El imperio de lo global no es ninguna clase dominante que explote a la multitud, afirma Han en contra de las ideas de Hardt y Negri, “pues hoy cada uno se explota a sí mismo, y se figura que vive en la libertad. El actual sujeto del rendimiento es actor y víctima a la vez”.
Hacer identidad, ensayar identidad (siempre bajo un cierto matiz de juego cargado de crítica social y política) serán gestos más que habituales en la actividad de muchos de los usuarios de las redes sociales o cibernautas. Las identidades generadas, por supuesto, serán siempre blandas, “cuerpos de datos” para informar sobre lo individual, múltiple y lo colectivo.

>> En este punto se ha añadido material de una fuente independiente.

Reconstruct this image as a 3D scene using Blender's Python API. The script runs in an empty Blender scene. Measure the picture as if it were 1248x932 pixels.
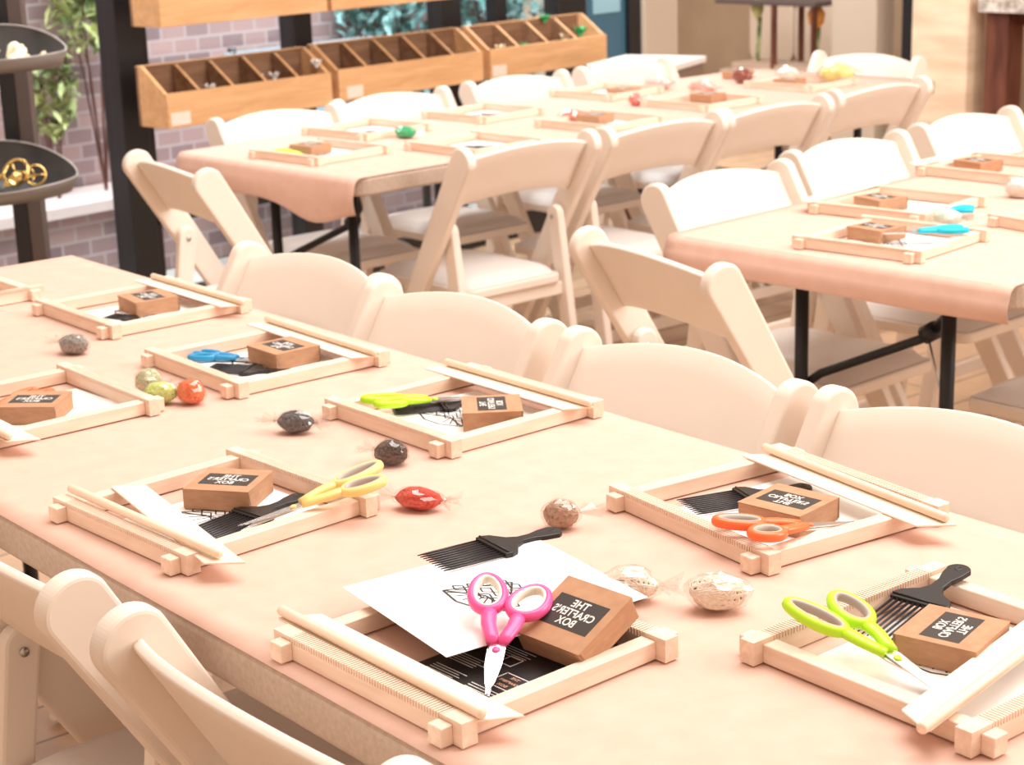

La fe en la capacidad de la razón y de la técnica ha nutrido el dogma del progreso inevitable, lineal e infinito. Gracias a la ciencia y a la técnica, es necesario que el futuro humano sea mejor: andadura de la razón traerá poco a poco la prosperidad económica, el retroceso de los prejuicios, el progreso de la moralidad, la justicia y el bienestar de todos. La moralidad es inseparable de este optimismo tecnológico, de este humanismo prometeico.
Aunque ese imaginario de “muestra sociedad” está deteriorado, no ha desaparecido en absoluto, ya que las innovaciones en las técnicas de la vida y la información han revitalizado la ideología tecnofílica. La esperanza de un futuro glorioso ha recuperado el ímpetu gracias a la revolución de las biotecnologías, la bioquímica, las nanotecnologías y la microelectrónica. La alta tecnología se presenta además como promesa de salud perfecta, eterna juventud, conocimiento para todos, autómatas domésticos a nuestra entera disposición. Según la corriente “transhumanista”, la unión de la genética, la robótica y las nanotecnologías permitirá transformar incluso la definición del ser humano, por una mutación sin precedentes que enriquecerá su capacidad fisiológica e intelectual: llegará el día en que aparecerá el cyborg y el homo sapiens se habrá convertido en tecno sapiens -homo Deus. Al mismo tiempo que ilustra el imperio de la razón, la espiral de la alta tecnología no deja de generar una muchedumbre de mitos y nuevas utopías.